Moving out is mostly about two things: leaving the home roughly the way you found it, and staying in touch with your landlord through the process. Do those and your move-out — and your deposit return — will go smoothly. Here's what to expect.

Give proper notice

Start by giving notice the way your lease requires — usually in writing, a set number of days before you leave. Once you do, your landlord may send you a short move-out instructions sheet covering their cleaning standard, how to return keys, and the deposit timeline. If you get one, read it early; it tells you exactly what's expected while you still have time to act on it.

Cleaning and condition

Plan to leave the home broom-clean unless your landlord asks for something more specific: floors vacuumed or swept, surfaces wiped, appliances emptied and cleaned, and all your belongings and trash removed.
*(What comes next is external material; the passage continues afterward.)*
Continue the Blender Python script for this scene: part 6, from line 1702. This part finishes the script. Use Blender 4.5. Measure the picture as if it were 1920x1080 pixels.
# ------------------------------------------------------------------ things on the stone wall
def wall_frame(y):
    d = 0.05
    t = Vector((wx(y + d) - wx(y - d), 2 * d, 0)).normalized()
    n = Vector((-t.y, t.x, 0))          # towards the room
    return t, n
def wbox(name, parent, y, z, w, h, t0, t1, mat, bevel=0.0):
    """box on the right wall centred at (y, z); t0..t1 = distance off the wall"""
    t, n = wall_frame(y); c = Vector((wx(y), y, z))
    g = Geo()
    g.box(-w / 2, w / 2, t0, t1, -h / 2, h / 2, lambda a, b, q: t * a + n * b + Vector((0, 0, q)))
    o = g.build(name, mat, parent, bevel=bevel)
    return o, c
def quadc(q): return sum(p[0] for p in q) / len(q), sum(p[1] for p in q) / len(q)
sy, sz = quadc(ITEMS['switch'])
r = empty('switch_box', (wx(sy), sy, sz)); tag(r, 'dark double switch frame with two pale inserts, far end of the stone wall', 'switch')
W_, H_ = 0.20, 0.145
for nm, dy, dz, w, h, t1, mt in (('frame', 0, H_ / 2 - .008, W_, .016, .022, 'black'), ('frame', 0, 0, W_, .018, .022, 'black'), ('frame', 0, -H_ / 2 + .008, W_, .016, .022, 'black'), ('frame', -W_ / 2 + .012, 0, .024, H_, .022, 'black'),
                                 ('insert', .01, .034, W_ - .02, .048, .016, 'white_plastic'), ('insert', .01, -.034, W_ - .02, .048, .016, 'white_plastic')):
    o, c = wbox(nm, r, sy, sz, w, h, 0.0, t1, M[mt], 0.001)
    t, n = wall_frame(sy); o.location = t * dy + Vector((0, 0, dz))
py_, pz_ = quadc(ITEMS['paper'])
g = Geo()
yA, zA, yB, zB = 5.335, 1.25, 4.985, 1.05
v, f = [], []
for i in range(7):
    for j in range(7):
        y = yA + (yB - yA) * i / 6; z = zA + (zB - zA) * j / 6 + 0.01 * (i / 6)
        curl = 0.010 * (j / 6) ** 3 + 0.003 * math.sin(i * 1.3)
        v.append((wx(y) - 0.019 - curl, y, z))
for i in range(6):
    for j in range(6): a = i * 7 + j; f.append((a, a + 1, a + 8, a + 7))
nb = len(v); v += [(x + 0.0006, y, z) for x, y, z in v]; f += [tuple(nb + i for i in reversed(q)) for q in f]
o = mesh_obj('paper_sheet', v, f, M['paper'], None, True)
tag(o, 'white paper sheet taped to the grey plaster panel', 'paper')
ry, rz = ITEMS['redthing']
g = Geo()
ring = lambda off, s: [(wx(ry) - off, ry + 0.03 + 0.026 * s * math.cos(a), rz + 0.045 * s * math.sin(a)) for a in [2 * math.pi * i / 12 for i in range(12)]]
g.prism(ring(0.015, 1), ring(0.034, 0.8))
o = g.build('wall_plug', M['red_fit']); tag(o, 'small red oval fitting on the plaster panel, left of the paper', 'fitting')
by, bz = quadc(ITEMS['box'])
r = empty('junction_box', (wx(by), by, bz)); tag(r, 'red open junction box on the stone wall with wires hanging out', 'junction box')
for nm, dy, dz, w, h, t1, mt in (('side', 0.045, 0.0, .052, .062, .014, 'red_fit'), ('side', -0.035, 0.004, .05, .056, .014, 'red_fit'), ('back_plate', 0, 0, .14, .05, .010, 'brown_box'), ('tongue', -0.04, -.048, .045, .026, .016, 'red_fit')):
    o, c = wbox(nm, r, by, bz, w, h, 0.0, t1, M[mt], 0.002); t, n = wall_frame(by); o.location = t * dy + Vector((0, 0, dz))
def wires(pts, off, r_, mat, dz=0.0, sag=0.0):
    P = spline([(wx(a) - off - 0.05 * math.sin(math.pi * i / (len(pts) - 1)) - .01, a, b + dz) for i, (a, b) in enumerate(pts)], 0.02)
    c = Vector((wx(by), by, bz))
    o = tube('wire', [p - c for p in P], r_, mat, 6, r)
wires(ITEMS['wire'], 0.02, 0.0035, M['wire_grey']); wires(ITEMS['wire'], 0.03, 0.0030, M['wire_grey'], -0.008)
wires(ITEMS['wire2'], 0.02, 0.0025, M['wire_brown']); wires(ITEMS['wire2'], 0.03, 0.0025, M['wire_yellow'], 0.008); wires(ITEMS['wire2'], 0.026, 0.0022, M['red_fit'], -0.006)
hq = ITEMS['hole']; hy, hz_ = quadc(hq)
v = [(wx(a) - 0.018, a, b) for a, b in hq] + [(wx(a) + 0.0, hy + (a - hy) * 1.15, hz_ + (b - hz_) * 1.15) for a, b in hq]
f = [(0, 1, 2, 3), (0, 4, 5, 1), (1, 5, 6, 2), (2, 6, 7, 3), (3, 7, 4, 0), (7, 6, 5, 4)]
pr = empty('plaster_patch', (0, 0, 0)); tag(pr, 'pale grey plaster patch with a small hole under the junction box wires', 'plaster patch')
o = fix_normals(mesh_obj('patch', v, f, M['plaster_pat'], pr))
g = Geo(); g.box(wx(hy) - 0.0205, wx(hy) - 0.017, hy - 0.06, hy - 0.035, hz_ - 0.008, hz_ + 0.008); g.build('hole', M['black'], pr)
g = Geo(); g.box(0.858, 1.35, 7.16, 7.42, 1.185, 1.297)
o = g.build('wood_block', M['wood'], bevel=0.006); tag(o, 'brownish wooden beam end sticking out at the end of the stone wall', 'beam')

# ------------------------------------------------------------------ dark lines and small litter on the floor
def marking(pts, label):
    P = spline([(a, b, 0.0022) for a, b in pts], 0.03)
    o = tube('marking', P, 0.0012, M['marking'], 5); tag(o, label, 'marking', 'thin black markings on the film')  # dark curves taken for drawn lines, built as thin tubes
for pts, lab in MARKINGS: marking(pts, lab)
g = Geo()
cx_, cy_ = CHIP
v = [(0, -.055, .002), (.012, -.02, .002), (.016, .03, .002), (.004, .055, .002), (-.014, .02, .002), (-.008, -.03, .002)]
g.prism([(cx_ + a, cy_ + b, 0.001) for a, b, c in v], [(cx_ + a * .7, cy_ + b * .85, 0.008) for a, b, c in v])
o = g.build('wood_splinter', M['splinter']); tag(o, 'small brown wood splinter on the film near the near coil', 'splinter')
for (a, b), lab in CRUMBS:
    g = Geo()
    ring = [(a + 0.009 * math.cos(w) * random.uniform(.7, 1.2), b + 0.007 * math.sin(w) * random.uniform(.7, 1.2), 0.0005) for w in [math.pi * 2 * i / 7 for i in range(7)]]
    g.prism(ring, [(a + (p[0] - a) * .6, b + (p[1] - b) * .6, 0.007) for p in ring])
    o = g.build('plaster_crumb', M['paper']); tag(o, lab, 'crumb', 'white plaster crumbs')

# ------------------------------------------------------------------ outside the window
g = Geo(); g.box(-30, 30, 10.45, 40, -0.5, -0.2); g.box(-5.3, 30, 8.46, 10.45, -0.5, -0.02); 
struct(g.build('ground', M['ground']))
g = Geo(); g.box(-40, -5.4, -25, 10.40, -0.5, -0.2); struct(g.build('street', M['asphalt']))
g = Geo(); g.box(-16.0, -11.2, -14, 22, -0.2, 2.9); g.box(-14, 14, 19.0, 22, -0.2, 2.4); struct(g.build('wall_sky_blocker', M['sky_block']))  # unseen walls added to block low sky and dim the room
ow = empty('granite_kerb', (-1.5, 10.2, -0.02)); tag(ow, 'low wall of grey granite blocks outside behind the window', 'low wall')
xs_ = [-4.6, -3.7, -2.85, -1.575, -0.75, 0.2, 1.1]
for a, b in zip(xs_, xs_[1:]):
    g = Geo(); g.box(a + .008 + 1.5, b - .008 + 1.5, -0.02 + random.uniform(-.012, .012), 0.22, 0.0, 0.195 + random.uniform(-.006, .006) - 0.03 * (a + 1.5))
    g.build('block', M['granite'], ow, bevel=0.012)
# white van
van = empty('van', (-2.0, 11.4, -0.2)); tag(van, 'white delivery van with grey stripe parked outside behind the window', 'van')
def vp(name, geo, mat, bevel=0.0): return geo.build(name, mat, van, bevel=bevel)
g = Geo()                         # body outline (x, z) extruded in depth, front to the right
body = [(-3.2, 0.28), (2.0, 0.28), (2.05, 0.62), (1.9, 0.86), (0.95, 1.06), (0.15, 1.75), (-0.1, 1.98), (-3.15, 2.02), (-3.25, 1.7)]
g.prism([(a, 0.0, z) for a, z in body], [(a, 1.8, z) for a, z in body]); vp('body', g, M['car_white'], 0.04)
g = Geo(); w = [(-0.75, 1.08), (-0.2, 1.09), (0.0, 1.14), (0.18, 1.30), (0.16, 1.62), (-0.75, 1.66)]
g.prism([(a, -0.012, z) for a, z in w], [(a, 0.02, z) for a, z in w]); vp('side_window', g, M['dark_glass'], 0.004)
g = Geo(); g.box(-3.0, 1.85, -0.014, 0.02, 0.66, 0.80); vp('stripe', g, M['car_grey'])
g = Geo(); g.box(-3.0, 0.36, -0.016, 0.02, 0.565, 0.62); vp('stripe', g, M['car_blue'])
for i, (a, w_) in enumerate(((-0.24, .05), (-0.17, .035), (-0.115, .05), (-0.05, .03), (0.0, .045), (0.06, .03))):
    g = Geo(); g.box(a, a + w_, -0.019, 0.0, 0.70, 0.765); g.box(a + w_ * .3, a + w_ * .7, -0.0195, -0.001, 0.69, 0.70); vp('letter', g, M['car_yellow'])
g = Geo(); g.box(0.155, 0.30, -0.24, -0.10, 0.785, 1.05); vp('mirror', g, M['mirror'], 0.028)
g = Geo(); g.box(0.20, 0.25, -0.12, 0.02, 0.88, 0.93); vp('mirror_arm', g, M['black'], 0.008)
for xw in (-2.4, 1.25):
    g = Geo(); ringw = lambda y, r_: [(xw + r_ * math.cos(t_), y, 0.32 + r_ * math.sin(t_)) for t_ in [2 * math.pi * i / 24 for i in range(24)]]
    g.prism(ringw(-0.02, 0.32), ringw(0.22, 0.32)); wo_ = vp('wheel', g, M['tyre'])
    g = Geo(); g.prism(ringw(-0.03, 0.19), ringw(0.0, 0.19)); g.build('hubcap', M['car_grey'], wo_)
You won't be charged for normal wear and tear — faded paint, minor scuffs, lightly worn carpet. That's expected. You can be charged for damage beyond normal wear (holes, burns, pet damage, broken fixtures), for cleaning if the home is left genuinely dirty, or for any unpaid rent or charges.

Take your own dated photos of each room after you've cleared out. They're a useful record for you, the same way the move-in and move-out photos protect your landlord.

The walkthrough

Your landlord may offer to do a quick walkthrough with you once you've moved out. It's worth saying yes — going through the home together means the condition is noted with both of you present, and you can point out anything that was already there when you arrived. If the suggested time doesn't work, just let them know.

The move-out checklist in the app

Whether or not you walk through together, your landlord will usually share a move-out checklist in the app once you've left — the same kind of room-by-room condition record you may have signed at move-in. You'll get a notification and an email when it's ready.

Review it the same way: check each item against what you know, and if something doesn't match, tap "I disagree with this" on that item and add a note or photo — your side goes into the record itself, right next to theirs. When it looks right, type your name and sign. Once you've both signed, it's locked as the agreed record, and it's what the wear-versus-damage comparison against your move-in checklist is based on. Full steps: How to review and confirm your checklist.

Returning keys and access

Return all keys, fobs, and garage remotes by the time and method your landlord specifies. Mention if anyone else still has access (a roommate, a family member, a spare you gave out) so it can be sorted before you hand things over.

Your security deposit

To get your deposit back, your landlord needs somewhere to send it — so give them a forwarding address. They'll return your deposit, along with an itemized statement of any deductions, within the deadline set by your state's law. Normal wear isn't deducted; deductions, if any, should be specific and explained.

Deposit return deadlines and rules are set by state law and vary, so the exact timeline depends on where you live. If you have questions about your deposit, ask your landlord directly through the app first — most questions are just a matter of clarifying the details.

Staying in touch through Guardian Landlord

Keep coordinating through the app so everything stays in one place. If something breaks during your final weeks, you can still submit a maintenance request, and you can message your landlord on any request to sort out timing and details. After you move out and your tenancy ends, your request history may no longer appear in your portal — that's expected, and tenancy dates explain why.